Jakarta,relasipublik —Sabtu pagi itu, suasana di lantai 6 Loby Ball Room Intercontinental terasa begitu khidmat. Cahaya matahari yang menyelinap masuk melalui jendela tinggi seolah menjadi saksi akan sebuah peristiwa yang penuh makna. Hari ini, bukan sekadar pertemuan dua insan, tetapi penyatuan dua keluarga dalam ikatan yang suci.
Di tengah keheningan, suara berat dan penuh getaran emosional dari Wakil Menteri BUMN, Dony Oskaria, terdengar jelas. Di hadapan penghulu dan para saksi, ia mengucapkan ijab kabul untuk melepas putri tercintanya, Puti Aulia, dengan Rafly Bhaiki.
“Aku nikahkan putri kandungku Puti Aulia Yushally dengan Rafli Baihaqi dengan maharnya dibayar tuuuunaiiiii,” ucapnya, setiap kata mengandung harapan, doa, dan kepercayaan seorang ayah kepada pria yang kini menjadi pelindung bagi putrinya.
Rafly, dengan penuh keyakinan, menjawabnya dengan lancar, mengikat janji yang akan dijaga sepanjang hayat. Prosesi sakral itu disaksikan Menko Bidang Pangan Zulkifli Hasan sebagai saksi pihak laki-laki dan pengusaha nasional Chairul Tanjung sebagai saksi pihak perempuan. Di deretan kursi VVIP, Menteri BUMN Erick Thohir, Wakil Ketua DPR RI Sumi Dasko, dan Staf Khusus Presiden Raffi Ahmad turut menyaksikan momen yang menggetarkan hati.
Tak ada mata yang kering ketika Puti Aulia, dengan suara lembut namun penuh keteguhan, meminta izin kepada kedua orang tuanya dan memohon doa restu. Keharuan menyelimuti ruangan, banyak hadirin yang menundukkan kepala, membathin dalam doa, mengingat kembali bagaimana perjalanan seorang anak perempuan dari masa kecilnya, hingga akhirnya hari ini ia berpindah tanggung jawab dari ayahnya kepada suaminya.
Adat Minangkabau memperkaya prosesi, menghadirkan nilai-nilai luhur yang telah diwariskan turun-temurun. Kata-kata sakral berbahasa Minang mengalun, meneguhkan bahwa pernikahan bukan sekadar menyatukan dua individu, tetapi juga membangun kekuatan keluarga dan masyarakat.
“Salamaik baminantu uda Dony Oskaria, semoga Rafly dan Aulia membangun rumah tangganya berlimpah restu dari uda dan uni untuk rumah tangga yang sakinah, mawaddah, warahmah,” ujar para tamu, penuh tulus dan harapan.
Hari itu, tak hanya dua hati yang bersatu, tetapi juga doa, restu, dan kebersamaan.
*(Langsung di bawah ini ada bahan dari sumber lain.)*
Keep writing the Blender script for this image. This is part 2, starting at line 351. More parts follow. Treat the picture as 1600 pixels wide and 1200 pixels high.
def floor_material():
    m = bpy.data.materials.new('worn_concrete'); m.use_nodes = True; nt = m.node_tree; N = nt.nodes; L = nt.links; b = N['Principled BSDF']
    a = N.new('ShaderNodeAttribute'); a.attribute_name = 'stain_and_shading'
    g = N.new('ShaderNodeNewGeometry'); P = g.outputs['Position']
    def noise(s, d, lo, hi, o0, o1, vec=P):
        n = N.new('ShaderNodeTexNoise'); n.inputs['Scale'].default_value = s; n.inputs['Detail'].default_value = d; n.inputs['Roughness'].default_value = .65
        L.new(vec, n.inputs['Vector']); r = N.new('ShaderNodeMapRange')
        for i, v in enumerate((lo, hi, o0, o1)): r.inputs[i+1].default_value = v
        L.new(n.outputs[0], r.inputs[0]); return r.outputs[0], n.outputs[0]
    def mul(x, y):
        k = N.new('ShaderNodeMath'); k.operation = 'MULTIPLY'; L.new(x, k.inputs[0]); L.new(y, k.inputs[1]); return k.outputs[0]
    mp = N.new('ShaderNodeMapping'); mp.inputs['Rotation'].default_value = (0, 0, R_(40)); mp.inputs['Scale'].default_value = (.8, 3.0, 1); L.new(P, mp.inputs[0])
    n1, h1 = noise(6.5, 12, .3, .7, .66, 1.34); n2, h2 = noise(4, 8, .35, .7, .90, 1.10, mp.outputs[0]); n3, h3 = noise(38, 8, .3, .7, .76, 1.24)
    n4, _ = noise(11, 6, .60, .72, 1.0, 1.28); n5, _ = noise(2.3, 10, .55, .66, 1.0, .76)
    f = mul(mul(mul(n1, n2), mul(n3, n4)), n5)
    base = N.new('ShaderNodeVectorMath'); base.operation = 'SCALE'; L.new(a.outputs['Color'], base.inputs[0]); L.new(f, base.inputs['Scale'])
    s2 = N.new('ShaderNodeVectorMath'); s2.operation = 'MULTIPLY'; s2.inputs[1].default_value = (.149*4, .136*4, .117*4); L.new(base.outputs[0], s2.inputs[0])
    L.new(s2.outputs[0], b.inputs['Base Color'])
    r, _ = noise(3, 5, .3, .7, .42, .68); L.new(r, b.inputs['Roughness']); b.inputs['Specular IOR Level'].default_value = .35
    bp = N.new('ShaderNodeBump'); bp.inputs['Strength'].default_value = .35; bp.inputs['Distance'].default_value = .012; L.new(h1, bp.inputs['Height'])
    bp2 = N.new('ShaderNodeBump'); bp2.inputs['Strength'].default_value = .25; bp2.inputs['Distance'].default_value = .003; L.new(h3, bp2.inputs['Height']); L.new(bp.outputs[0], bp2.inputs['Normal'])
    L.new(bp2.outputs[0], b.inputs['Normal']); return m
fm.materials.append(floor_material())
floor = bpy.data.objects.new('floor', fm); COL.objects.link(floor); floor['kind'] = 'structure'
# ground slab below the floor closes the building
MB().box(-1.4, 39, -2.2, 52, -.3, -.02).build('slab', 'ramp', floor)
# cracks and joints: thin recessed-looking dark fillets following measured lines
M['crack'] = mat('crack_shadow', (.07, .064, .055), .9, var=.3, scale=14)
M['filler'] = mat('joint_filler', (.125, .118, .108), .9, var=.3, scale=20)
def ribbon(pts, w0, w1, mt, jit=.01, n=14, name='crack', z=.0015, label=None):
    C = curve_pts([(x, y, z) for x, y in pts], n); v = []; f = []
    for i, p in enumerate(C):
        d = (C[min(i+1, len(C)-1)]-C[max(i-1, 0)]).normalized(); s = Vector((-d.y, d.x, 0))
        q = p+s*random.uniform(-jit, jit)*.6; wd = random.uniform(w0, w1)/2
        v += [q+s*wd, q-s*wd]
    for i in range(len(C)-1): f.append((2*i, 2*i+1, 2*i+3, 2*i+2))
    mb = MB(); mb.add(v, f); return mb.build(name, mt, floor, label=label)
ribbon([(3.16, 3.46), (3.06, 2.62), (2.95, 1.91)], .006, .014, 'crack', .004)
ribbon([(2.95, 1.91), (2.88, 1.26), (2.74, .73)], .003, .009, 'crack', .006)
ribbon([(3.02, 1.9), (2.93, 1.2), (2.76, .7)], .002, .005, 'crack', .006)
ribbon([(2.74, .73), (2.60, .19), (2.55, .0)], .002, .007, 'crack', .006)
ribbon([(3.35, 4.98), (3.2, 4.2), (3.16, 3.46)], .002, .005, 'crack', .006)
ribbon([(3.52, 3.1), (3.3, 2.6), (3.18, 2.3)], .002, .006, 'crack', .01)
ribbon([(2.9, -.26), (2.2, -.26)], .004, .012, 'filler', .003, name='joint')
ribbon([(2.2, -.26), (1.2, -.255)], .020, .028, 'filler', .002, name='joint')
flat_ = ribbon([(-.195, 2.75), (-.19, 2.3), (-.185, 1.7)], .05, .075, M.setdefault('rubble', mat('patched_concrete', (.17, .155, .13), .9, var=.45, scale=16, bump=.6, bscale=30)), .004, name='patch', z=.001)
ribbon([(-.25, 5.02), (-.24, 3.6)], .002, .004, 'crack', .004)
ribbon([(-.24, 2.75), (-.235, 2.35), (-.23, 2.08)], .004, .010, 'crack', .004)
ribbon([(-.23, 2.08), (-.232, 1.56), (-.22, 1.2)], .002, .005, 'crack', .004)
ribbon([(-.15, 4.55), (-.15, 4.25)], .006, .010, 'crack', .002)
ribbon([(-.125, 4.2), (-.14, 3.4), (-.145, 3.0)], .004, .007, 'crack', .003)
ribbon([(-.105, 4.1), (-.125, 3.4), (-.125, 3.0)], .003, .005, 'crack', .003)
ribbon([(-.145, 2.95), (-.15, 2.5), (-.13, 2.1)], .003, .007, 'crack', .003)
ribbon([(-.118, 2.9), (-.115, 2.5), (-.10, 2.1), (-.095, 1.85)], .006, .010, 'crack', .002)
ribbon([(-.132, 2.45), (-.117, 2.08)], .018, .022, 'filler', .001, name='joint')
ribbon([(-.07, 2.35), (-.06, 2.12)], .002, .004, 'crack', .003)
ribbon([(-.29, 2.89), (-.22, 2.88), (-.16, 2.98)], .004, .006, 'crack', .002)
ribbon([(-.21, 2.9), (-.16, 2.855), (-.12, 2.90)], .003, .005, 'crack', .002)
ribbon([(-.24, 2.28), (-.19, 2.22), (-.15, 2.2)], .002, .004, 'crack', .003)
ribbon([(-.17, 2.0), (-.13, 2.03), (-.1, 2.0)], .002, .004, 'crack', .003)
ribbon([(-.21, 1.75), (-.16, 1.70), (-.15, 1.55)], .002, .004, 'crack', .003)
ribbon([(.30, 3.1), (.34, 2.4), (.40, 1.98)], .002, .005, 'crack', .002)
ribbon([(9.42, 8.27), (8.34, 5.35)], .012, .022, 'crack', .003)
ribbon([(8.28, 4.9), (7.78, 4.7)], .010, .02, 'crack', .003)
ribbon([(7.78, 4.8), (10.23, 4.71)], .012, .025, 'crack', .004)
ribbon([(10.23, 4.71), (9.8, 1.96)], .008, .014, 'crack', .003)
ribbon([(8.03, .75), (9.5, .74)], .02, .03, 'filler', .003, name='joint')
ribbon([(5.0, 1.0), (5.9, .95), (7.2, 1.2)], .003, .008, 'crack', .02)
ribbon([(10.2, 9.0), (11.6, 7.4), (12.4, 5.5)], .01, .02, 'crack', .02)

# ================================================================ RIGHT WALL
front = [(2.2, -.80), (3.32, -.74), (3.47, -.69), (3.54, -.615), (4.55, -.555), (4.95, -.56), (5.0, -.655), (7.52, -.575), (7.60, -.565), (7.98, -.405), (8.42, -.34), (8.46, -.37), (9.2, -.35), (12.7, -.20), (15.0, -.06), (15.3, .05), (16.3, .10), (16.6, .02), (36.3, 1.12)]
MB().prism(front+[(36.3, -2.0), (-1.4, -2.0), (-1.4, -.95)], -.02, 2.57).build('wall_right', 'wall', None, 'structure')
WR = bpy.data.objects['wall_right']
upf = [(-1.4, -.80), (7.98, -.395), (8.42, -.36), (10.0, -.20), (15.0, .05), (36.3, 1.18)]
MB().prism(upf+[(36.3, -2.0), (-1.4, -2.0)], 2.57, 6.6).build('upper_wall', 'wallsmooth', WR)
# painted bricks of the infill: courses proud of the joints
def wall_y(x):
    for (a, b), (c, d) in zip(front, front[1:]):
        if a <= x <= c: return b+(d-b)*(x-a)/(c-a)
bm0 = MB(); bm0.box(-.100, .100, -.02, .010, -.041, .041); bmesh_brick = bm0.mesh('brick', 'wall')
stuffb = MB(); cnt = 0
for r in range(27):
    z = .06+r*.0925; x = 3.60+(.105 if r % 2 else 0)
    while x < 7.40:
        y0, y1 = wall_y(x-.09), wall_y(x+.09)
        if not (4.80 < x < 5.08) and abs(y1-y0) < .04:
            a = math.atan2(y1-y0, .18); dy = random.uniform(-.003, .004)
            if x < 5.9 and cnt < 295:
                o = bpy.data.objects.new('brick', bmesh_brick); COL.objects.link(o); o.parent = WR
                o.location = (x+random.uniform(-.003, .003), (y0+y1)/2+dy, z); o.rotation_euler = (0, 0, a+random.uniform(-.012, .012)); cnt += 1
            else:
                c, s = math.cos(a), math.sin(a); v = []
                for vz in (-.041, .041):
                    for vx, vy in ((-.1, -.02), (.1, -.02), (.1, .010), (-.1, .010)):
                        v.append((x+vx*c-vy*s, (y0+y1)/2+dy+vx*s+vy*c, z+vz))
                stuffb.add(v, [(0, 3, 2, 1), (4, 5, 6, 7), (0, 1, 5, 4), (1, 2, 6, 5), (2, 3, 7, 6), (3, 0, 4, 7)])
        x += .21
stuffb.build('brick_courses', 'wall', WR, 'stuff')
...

Pernikahan ini bukan sekadar seremoni, melainkan perjalanan baru yang diiringi dengan keberkahan dan harapan. Sementara di luar, Jakarta tetap sibuk dengan hiruk-pikuknya, di dalam ballroom itu, waktu seolah melambat, memberi ruang bagi kehangatan dan kasih yang tak berbatas.